L'Assemblée nationale, puis le Sénat, devraient rapidement adopter une proposition de loi visant à interdire les appels, e-mails et SMS de démarchage au compte personnel de formation (CPF).
Il est rare qu'une proposition de loi fasse consensus comme celle déposée par le député MoDem et Indépendants Bruno Fuchs, qui entend lutter contre la fraude au compte personnel de formation et interdire le démarchage de ses titulaires. Un texte très court (deux à trois articles, les élus trancheront), qui devrait tour à tour être adopté par les députés et sénateurs, pour une promulgation espérée avant la fin de l'année et une entrée en vigueur au tout début 2023. C'est en tout cas le souhait de son rapporteur.
Le CPF, très lucratif pour les escrocs et organismes malveillants, doit être mieux protégé et encadré
Le compte personnel de formation (CPF) est particulièrement lucratif pour les escrocs.
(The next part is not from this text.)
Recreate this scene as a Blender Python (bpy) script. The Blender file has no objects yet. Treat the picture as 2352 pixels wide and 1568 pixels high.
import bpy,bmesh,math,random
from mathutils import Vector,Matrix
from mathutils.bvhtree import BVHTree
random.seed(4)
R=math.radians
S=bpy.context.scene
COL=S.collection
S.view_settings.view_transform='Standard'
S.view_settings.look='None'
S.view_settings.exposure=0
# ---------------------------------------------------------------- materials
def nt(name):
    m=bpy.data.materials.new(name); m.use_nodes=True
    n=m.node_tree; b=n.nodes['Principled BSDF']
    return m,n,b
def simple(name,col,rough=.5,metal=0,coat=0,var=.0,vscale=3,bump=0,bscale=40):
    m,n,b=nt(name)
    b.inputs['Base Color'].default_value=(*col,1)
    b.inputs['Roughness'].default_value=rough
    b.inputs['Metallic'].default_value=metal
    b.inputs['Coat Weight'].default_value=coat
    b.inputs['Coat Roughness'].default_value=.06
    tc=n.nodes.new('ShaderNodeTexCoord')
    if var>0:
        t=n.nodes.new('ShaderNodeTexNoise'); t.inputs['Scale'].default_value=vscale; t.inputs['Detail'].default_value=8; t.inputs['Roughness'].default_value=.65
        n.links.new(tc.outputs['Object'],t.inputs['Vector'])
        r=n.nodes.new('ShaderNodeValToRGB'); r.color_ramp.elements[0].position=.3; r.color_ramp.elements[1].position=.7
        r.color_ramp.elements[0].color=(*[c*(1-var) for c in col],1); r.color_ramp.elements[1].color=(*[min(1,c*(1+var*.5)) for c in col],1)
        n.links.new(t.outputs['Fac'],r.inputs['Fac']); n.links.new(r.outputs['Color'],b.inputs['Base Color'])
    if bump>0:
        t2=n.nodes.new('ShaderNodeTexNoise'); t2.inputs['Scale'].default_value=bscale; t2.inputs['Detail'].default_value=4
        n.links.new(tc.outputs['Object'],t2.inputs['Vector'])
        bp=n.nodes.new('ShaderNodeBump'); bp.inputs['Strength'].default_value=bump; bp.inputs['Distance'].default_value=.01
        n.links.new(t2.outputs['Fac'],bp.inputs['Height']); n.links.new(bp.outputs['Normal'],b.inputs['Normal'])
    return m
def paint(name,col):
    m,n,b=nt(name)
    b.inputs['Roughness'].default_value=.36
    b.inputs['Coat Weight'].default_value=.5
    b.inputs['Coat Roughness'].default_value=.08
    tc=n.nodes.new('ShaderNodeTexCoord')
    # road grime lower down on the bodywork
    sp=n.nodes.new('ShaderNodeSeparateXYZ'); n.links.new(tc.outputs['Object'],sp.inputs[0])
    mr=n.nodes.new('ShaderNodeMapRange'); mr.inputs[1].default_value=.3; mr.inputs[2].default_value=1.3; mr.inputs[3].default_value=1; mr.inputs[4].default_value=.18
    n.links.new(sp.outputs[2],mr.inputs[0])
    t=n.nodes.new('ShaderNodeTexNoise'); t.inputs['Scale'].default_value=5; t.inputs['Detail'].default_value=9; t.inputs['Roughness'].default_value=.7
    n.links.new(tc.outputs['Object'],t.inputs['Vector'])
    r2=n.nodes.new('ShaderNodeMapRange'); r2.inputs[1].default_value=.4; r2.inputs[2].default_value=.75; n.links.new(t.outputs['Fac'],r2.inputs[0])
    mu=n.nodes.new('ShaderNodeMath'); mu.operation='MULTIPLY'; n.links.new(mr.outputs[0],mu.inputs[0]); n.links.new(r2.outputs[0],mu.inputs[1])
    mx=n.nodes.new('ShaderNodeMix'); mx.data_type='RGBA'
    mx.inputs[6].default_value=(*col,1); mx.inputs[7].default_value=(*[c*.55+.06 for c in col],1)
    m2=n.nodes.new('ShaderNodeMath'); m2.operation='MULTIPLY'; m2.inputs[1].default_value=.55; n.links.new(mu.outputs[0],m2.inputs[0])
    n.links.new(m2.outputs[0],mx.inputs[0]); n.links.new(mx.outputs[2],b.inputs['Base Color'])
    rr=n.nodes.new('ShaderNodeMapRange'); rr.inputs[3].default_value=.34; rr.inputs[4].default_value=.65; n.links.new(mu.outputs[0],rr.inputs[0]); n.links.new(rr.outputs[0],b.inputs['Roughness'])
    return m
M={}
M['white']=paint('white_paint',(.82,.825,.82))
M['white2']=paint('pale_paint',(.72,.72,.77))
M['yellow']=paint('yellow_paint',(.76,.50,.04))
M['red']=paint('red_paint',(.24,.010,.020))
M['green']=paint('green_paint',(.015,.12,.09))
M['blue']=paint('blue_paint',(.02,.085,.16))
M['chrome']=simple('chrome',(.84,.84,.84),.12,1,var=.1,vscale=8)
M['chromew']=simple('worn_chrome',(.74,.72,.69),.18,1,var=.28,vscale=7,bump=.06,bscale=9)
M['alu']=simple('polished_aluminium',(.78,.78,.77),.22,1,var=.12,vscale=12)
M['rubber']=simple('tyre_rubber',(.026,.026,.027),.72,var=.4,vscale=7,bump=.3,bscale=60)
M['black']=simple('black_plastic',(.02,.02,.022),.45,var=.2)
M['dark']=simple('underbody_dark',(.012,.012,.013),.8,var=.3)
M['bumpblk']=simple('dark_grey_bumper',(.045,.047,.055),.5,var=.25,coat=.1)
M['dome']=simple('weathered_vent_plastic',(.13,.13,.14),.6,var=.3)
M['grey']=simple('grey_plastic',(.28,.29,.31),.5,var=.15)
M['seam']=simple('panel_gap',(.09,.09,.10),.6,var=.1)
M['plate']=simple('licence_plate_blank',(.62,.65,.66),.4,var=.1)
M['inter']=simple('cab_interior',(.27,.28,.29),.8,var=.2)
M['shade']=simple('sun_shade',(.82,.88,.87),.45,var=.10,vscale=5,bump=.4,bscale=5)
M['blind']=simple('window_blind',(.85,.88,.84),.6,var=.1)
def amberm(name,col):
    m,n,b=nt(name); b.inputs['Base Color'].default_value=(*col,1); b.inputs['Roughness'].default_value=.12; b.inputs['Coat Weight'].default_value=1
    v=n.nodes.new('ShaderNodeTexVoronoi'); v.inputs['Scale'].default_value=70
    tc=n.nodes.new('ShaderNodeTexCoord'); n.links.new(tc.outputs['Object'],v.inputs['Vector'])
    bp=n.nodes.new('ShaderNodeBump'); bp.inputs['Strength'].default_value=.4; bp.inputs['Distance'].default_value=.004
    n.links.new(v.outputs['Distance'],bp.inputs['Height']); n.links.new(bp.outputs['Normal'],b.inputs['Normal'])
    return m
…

Chaque année, ce dernier est alimenté à hauteur de 500 euros pour les salariés au moins à mi-temps, et de 800 euros pour ceux qui sont les moins qualifiés ou qui sont en situation de handicap.
Et forcément, le fait que les Français aient directement accès à leurs droits individuels et aux formations disponibles via la plateforme « Mon Compte Formation » fait autant du dispositif un succès qu'un appât de rêve pour des individus malveillants, qui se livrent à des pratiques commerciales agressives et abusives pour pousser les individus à se lancer dans une formation payante contre leur gré.
On connaît désormais bien les dérives de ce succès : spam téléphonique (appels, SMS) et e-mails provenant de centres d'appels et organismes de formations qui n'hésitent pas à entamer des démarches frauduleuses, qui viennent s'ajouter à d'autres fraudes, encore plus graves, comme l'usurpation d'identité ou le détournement des droits CPF, ces deux dernières étant néanmoins davantage encadrées par la Caisse des dépôts et consignations (CDC).
C'est dans l'optique de lutter contre ces dérives et de maintenir une certaine lisibilité et crédibilité du compte personnel de formation que les députés Bruno Fuchs (Modem), Sylvain Maillard (Renaissance) et Thomas Mesnier (Horizons) ont présenté une proposition de loi, qui devrait être une formalité au niveau de l'Assemblée nationale, avant d'être discutée au Sénat, puis promulguée en fin d'année si tout va bien. Que retrouve-t-on dans le texte ?
Fin du démarchage, partage d'informations entre les services de l'État et lourdes sanctions : une « petite loi », mais un vrai arsenal de lutte
L'article 1er vise à interdire la prospection commerciale des titulaires d'un CPF, de quelle que manière que ce soit, qui viserait à collecter leurs données à caractère personnel ou à conclure des contrats portant sur des actions de formation éligibles au dispositif. Pour faire simple : il mettrait fin au démarchage téléphonique au CPF. Les parlementaires veulent inscrire la lutte contre la fraude au CPF dans le code de la consommation directement, au même titre que les démarches menées dans le cadre du dispositif MaPrimeRénov'. L'article s'inscrirait aussi dans le Code du travail, « dès lors que ce démarchage n'a pas lieu dans le cadre d'une prestation en cours entre un individu et un organisme de formation », lit-on dans le texte.
Cet article habiliterait les agents de la Direction générale de la Concurrence, de la Consommation et de la Répression des fraudes (DGCCF) à débusquer et constater les manquements potentiels. Tout acteur se rendant coupable d'un abus dans le démarchage et la souscription à une formation dans le cadre du CPF serait alors susceptible de se voir infliger une amende administrative.
Cette amende administrative pourrait alors atteindre un montant maximal de 75 000 euros, pour une personne physique, et de 375 000 euros, pour une personne morale.
L'article 2, lui, confère une base légale au partage d'informations entre les autorités compétentes pour intervenir dans la lutte contre la fraude au CPF. Autrement dit, l'article permettrait à la Caisse des dépôts et consignations, à l'institution France compétences et aux services de l'État habilités (DGCCRF, DREETS, etc.) de collaborer pour prévenir et détecter des fraudes, mais aussi de mener des contrôles et prononcer des sanctions à l'encontre des individus ou organismes qui se livreraient à des abus.
Et si à l'origine le texte comportait deux articles, un troisième est venu s'ajouter lors de son examen en commission. Introduit par amendement, cet article 3, s'il est adopté, permettrait la mise en place d'une procédure de référencement poussée des organismes de formation sur le portail « Mon Compte Formation », référencement qui passerait alors par la Caisse des dépôts et consignations, qui donnerait son feu vert ou pas aux différents organismes.